Thinking back to a year ago, our team was only four and a half months into working with Agile. This came with a focus on usability. We hadn’t had any formal Agile training, and we were learning with every step we took. As you can read in my last post, we dropped our enhancement and bug tracking tools and went completely manual. From a product standpoint, we had a home screen. We could view an individual. We had system announcements. Along with a few mock ups, that was it!
So, one year later… where are we? In simple terms, we have come a long way baby! We are still growing in our Agile movement, but we have really grown. Not only have we matured in this process, but so has our product.

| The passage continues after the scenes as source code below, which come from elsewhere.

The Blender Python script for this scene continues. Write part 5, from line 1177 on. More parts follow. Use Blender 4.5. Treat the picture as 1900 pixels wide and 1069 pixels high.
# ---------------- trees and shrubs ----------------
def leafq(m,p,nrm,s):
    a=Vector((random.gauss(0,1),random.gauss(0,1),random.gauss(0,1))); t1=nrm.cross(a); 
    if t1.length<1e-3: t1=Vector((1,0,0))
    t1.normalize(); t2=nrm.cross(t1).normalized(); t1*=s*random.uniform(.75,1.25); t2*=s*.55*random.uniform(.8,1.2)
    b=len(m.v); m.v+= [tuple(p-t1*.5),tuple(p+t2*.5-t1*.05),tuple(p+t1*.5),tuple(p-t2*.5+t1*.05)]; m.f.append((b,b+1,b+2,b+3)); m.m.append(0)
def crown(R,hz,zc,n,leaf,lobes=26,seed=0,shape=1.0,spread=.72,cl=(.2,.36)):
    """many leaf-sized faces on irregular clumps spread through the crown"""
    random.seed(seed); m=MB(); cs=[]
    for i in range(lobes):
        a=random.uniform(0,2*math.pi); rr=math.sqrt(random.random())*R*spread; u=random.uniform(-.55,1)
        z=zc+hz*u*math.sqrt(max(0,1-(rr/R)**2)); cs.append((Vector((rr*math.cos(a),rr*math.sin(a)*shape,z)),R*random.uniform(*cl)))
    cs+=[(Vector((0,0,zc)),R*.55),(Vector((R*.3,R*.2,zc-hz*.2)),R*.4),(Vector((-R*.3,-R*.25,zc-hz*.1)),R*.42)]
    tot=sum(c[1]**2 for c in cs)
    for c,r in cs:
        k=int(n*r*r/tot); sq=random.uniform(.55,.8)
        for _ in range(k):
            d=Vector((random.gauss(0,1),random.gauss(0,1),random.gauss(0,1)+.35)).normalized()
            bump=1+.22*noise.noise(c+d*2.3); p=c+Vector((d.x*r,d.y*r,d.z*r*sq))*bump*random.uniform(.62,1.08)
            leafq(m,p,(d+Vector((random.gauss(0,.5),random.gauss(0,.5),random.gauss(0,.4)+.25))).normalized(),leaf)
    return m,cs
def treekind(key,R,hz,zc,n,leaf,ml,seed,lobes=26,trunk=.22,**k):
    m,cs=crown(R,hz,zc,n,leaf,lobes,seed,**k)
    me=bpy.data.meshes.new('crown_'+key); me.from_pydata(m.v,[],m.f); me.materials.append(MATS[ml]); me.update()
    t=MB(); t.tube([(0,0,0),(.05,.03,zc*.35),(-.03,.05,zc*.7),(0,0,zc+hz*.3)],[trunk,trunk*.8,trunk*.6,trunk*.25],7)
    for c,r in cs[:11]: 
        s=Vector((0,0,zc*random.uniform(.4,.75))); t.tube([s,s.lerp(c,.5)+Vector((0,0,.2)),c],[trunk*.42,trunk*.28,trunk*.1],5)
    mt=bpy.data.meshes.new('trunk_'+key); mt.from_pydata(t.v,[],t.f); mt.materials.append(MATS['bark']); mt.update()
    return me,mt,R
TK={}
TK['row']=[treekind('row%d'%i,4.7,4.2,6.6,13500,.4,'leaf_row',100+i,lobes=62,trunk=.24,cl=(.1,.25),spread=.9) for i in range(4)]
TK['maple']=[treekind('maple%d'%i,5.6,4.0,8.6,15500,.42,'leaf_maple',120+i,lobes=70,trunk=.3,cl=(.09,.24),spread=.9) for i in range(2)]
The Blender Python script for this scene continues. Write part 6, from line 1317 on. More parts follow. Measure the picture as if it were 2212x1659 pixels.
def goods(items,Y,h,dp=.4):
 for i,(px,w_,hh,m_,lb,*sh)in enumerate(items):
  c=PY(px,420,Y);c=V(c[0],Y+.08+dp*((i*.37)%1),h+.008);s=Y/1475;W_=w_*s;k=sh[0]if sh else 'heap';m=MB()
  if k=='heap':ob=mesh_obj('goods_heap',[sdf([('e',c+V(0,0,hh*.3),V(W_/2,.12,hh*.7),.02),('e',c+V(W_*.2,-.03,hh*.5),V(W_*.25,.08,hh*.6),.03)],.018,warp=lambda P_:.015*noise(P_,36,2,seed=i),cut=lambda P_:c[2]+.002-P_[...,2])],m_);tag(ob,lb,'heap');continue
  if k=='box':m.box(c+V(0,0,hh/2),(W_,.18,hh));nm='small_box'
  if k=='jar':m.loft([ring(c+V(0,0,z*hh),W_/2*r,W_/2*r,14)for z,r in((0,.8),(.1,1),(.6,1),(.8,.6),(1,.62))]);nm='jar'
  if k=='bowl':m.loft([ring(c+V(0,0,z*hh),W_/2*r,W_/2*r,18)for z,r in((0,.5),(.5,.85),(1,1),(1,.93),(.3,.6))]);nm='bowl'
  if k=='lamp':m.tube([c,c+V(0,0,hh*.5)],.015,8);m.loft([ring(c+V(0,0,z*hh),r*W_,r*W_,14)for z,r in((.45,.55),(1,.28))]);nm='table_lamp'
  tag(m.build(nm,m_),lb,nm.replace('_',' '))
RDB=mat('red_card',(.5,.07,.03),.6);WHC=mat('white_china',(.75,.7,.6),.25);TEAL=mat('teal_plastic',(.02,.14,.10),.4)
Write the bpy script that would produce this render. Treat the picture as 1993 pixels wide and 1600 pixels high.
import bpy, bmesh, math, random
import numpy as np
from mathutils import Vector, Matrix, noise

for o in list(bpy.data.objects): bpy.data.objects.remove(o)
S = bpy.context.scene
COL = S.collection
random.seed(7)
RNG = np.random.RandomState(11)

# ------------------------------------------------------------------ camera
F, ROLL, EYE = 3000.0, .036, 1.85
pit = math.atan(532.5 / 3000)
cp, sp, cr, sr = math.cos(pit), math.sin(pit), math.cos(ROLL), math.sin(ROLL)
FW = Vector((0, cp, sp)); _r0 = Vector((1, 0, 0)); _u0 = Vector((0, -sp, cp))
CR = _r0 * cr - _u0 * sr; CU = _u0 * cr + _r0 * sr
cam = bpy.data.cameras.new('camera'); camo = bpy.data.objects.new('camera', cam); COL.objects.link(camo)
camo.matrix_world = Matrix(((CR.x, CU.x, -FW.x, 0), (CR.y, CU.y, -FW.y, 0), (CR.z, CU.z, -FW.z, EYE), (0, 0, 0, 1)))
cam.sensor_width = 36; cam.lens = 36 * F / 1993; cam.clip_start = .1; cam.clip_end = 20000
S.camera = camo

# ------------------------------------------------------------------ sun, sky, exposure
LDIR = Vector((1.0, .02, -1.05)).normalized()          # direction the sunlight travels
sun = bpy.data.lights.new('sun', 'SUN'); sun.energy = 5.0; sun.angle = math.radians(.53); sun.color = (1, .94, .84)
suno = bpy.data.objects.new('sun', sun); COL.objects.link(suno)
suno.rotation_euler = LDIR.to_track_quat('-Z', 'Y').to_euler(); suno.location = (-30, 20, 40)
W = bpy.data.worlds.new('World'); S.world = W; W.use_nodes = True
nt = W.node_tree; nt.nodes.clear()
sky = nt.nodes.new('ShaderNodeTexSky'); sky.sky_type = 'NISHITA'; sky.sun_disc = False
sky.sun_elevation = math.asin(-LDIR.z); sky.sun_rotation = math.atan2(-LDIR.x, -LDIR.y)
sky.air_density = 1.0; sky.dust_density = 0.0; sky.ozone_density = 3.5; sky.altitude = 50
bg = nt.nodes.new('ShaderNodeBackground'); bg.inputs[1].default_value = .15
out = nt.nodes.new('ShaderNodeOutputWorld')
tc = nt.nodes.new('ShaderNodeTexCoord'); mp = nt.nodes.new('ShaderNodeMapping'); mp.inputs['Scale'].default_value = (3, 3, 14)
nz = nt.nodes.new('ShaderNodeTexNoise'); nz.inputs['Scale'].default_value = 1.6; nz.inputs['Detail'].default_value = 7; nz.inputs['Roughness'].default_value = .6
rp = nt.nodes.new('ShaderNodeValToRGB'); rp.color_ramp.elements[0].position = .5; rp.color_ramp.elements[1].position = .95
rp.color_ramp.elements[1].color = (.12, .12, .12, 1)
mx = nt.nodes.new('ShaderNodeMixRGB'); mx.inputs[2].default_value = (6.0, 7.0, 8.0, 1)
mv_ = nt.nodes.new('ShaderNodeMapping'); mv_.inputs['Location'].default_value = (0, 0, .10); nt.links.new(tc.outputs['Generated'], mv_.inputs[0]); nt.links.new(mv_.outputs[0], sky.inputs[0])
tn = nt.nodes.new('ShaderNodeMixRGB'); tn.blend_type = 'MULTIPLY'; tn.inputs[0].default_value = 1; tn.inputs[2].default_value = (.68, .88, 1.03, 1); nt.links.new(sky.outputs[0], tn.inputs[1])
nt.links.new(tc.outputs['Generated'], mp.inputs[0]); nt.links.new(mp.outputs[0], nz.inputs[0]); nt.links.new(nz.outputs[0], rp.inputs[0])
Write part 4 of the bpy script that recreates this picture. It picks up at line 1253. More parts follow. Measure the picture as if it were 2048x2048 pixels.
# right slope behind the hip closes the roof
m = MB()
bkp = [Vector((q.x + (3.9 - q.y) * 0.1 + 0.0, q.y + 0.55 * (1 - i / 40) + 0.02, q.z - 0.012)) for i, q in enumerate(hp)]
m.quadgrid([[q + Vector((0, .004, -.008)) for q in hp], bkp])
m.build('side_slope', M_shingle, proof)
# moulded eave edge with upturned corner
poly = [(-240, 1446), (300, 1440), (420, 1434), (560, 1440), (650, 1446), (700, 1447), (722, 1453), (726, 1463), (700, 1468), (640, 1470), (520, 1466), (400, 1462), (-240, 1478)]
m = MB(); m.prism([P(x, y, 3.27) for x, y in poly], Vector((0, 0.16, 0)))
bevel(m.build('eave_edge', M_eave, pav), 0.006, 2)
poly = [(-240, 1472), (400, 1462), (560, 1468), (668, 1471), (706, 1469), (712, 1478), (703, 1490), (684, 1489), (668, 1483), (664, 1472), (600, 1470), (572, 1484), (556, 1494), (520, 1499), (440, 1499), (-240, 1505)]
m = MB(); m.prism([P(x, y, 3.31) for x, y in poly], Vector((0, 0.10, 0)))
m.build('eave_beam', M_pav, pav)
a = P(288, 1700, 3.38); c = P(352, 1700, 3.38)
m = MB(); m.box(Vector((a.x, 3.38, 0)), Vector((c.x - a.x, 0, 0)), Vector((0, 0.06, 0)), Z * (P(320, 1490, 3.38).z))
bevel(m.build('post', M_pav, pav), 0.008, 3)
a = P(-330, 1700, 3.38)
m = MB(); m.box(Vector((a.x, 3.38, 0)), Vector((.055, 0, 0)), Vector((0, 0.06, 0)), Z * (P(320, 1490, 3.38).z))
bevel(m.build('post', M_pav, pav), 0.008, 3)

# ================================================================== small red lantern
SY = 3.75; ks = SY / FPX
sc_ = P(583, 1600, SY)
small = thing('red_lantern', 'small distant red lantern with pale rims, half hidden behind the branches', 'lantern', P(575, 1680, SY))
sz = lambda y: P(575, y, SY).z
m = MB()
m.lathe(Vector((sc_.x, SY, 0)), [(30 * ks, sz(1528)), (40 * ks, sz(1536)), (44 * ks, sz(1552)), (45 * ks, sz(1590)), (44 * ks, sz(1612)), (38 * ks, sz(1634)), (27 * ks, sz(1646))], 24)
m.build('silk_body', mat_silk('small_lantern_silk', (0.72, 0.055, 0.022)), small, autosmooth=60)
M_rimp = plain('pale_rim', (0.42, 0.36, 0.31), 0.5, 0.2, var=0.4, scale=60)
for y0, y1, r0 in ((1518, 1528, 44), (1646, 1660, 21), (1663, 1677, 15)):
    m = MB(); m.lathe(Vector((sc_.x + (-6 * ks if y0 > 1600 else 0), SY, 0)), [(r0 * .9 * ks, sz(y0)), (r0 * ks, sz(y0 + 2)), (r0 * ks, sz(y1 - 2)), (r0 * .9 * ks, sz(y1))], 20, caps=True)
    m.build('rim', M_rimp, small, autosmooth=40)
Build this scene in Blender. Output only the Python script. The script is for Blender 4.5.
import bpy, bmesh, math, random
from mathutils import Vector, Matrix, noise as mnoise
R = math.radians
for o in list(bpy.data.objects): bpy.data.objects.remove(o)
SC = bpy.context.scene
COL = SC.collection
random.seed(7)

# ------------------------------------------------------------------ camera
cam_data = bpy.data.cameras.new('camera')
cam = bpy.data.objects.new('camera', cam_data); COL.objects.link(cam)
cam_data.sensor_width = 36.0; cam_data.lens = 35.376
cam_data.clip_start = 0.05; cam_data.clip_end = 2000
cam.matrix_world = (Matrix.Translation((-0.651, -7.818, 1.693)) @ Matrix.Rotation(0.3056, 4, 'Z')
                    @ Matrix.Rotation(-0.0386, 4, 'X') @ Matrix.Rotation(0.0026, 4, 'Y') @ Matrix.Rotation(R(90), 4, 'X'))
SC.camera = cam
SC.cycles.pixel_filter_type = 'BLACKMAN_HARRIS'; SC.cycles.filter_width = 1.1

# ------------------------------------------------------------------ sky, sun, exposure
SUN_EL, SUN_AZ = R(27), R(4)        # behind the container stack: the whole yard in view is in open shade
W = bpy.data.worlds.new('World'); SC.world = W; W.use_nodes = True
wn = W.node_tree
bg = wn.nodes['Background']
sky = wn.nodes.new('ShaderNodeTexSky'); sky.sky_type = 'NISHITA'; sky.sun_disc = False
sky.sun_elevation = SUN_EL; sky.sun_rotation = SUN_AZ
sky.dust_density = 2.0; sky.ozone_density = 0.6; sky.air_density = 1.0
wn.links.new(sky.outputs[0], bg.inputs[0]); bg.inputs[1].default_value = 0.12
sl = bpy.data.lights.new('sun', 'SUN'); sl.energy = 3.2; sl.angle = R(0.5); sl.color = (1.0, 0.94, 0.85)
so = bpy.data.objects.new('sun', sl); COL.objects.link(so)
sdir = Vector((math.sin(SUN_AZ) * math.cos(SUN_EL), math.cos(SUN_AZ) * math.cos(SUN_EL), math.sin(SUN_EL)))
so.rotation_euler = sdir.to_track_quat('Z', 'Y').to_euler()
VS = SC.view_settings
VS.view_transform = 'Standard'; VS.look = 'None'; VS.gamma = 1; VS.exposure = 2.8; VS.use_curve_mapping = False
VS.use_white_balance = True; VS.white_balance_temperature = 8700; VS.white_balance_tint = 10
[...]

One of the main differences is getting our team to think from the user’s point of view. All of our development is completed from a user story. Not only do we learn from our clients what they need, we truly communicate with them. All members of the team share the user’s perspective and benefit from it. They understand who the user is, what they are trying to accomplish, and WHY!
Conversation, conversation, conversation is critical. The story evolves and clarifies through each of several conversations. This is the key to the success of Agile. Who knew?
We have moved back into the technology age and are now using a tool set to manage the stories from inception to “done done.” No more yellow stickies, markers, and sticky tac. For some it was hard to see them go; for others, they rejoiced. As for me, I am glad not to be shuffling paper mock ups and designs across my desk any longer.
We now have over a dozen serious administrative tools in place, a robust groups module, exhaustive and customizable user profiles with several layers of security, fully flexible permissions, change logs, a clean and new highly usable interface, privacy preferences, two search options with drop-down graphical abstracts so users can quickly find the records they need, all documented in a Wiki. Well, the list goes on.
In the spirit of Agile, we continue to change and grow as a team. I am looking forward to this year and seeing what difference it makes.